*Provided data*:
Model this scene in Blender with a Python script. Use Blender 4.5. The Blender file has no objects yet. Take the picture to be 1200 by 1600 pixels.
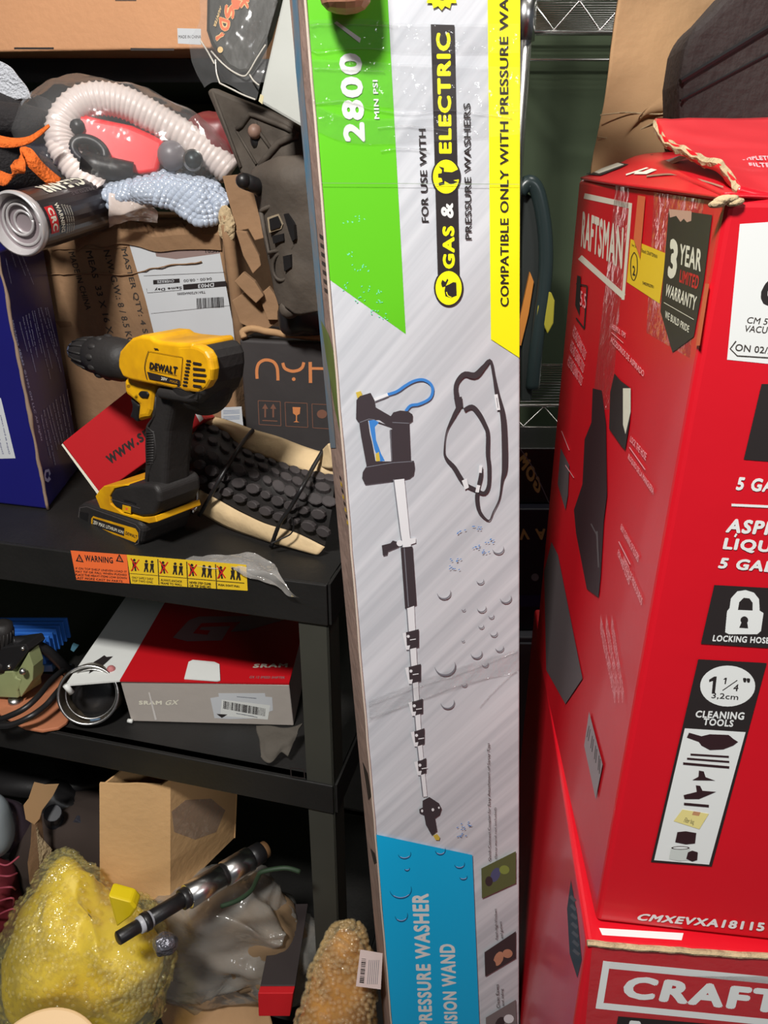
import bpy, bmesh, math, random
from mathutils import Vector as V, Matrix, noise
from mathutils.geometry import tessellate_polygon
random.seed(7); noise.seed_set(5)
SC = bpy.context.scene
COL = SC.collection
E = 1.45                       # eye height of the person holding the phone
TH = math.radians(24.0); CT, ST = math.cos(TH), math.sin(TH); F = 1200.0

# ---------------------------------------------------------------- camera, world, light, exposure
cd = bpy.data.cameras.new('camera'); cam = bpy.data.objects.new('camera', cd); COL.objects.link(cam)
cam.location = (0, 0, E); cam.rotation_euler = (math.pi/2 - TH, 0, 0)
cd.sensor_fit = 'VERTICAL'; cd.sensor_height = 24.0; cd.lens = 24.0*F/1600.0; cd.clip_start = 0.02
SC.camera = cam
SC.view_settings.view_transform = 'Standard'; SC.view_settings.look = 'None'
SC.view_settings.gamma = 1.0; SC.view_settings.use_curve_mapping = False
SC.view_settings.exposure = 0.0
w = bpy.data.worlds.new('world'); SC.world = w; w.use_nodes = True
w.node_tree.nodes['Background'].inputs[0].default_value = (0.75, 0.85, 1.0, 1)
w.node_tree.nodes['Background'].inputs[1].default_value = 0.08
def area(name, loc, target, size, size_y, power, col=(1, 1, 1)):
    l = bpy.data.lights.new(name, 'AREA'); l.shape = 'RECTANGLE'; l.size = size; l.size_y = size_y
    l.energy = power; l.color = col
    o = bpy.data.objects.new(name, l); COL.objects.link(o); o.location = loc
    o.rotation_euler = (V(target) - V(loc)).to_track_quat('-Z', 'Y').to_euler(); return o
area('ceiling_lamp', (-0.42, -0.28, E+1.02), (0.0, 0.7, E-0.4), 0.26, 0.16, 41, (1.0, 0.97, 0.93))
area('far_fill_light', (1.6, -1.6, E+0.95), (0.3, 0.8, E-0.4), 0.9, 0.3, 14, (0.97, 0.98, 1.0))  # added weak ambient fill from the far right, not a known fixture
area('rear_fill_light', (0.55, 1.05, E+1.08), (0.5, 1.2, 0.0), 0.3, 0.3, 5, (1.0, 0.98, 0.92))  # added light to brighten the rack and the gap, no such lamp known

# ---------------------------------------------------------------- pixel rays onto real planes
def ray(px, py):
    u = px-600.0; v = 800.0-py
    return V((u, v*ST+F*CT, v*CT-F*ST))
def PY(px, py, Y):
    d = ray(px, py); return V((d.x*Y/d.y, Y, E+d.z*Y/d.y))
def PZ(px, py, z):
    d = ray(px, py); k = (z-E)/d.z; return V((d.x*k, d.y*k, z))
class Pl:
    def __init__(s, a, b, c):
        s.o = V(a); s.n = (V(b)-s.o).cross(V(c)-s.o).normalized()
        if s.n.dot(V((0, 0, E))-s.o) < 0: s.n = -s.n
    def px(s, x, y, off=0.0):
        d = ray(x, y); o = V((0, 0, E)); q = s.o + s.n*off
        return o + d*((q-o).dot(s.n)/d.dot(s.n))
def proj(p):
    x, y, z = p[0], p[1], p[2]-E
    d = y*CT - z*ST; up = z*CT + y*ST
    return (600+F*x/d, 800-F*up/d)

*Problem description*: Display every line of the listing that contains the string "objects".

*Solution below*:
Model this scene in Blender with a Python script. Use Blender 4.5. The Blender file has no objects yet. Take the picture to be 1200 by 1600 pixels.
cd = bpy.data.cameras.new('camera'); cam = bpy.data.objects.new('camera', cd); COL.objects.link(cam)
    o = bpy.data.objects.new(name, l); COL.objects.link(o); o.location = loc